··· Data section ···
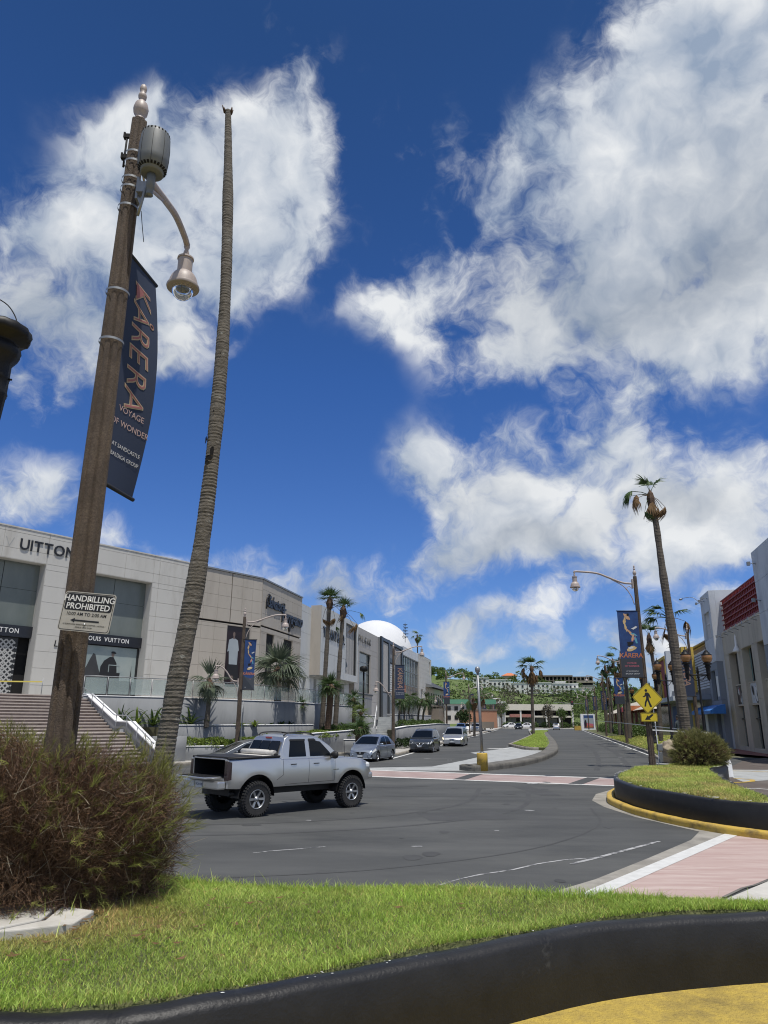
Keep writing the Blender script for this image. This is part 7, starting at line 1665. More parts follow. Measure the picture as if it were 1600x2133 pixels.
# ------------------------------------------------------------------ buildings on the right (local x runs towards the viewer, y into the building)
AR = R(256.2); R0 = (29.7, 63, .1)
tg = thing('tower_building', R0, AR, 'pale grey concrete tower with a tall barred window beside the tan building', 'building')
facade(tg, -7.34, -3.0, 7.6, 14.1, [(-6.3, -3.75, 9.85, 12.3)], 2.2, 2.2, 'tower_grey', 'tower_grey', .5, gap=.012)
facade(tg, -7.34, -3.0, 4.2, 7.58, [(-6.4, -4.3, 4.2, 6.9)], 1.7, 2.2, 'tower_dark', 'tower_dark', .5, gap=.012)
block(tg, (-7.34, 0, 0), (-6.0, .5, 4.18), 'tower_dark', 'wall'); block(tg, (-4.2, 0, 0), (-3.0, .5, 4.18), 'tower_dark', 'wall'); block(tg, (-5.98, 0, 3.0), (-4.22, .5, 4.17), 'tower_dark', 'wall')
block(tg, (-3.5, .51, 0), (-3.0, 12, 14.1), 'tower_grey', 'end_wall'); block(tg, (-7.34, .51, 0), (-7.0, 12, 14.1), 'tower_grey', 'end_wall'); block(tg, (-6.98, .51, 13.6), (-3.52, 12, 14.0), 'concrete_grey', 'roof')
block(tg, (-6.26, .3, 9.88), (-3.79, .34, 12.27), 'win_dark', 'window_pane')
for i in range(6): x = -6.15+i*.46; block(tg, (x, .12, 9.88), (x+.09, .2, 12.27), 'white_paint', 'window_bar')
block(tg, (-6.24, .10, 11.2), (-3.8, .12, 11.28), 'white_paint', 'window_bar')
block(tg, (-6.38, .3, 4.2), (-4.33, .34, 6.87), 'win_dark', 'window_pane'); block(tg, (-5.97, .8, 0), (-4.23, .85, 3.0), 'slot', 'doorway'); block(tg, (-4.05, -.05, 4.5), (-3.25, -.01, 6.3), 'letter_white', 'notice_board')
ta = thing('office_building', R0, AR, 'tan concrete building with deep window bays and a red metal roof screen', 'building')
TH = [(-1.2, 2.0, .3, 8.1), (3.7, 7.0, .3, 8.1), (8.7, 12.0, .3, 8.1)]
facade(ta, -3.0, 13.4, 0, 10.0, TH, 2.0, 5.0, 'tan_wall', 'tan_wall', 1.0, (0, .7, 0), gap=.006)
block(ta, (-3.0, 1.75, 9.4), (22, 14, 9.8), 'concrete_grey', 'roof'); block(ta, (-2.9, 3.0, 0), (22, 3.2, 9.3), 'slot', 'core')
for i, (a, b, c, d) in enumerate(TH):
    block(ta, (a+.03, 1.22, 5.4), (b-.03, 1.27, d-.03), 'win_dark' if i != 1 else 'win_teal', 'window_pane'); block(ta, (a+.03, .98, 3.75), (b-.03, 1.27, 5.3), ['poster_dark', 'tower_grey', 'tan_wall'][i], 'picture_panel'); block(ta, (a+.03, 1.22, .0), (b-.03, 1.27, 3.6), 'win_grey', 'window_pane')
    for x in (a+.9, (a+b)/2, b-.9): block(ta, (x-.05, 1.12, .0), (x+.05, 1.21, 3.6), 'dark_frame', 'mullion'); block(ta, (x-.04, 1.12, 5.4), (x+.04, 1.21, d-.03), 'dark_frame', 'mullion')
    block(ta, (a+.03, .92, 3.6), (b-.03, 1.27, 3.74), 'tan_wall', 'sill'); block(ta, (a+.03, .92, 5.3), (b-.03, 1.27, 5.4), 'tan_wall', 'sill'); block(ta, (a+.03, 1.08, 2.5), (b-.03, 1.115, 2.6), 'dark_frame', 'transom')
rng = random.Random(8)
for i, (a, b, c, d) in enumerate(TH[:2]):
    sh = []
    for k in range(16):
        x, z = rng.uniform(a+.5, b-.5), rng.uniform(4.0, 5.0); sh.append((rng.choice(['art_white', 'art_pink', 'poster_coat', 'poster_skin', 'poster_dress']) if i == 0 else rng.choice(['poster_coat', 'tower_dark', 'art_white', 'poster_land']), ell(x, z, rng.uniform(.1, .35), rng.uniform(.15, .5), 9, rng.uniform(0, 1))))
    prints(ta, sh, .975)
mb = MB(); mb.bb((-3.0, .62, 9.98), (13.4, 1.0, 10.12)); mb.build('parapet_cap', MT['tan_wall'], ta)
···
Stated goal.
How many lines of the data contain the word "facade"? Answer with the number alone.

Completed task.
3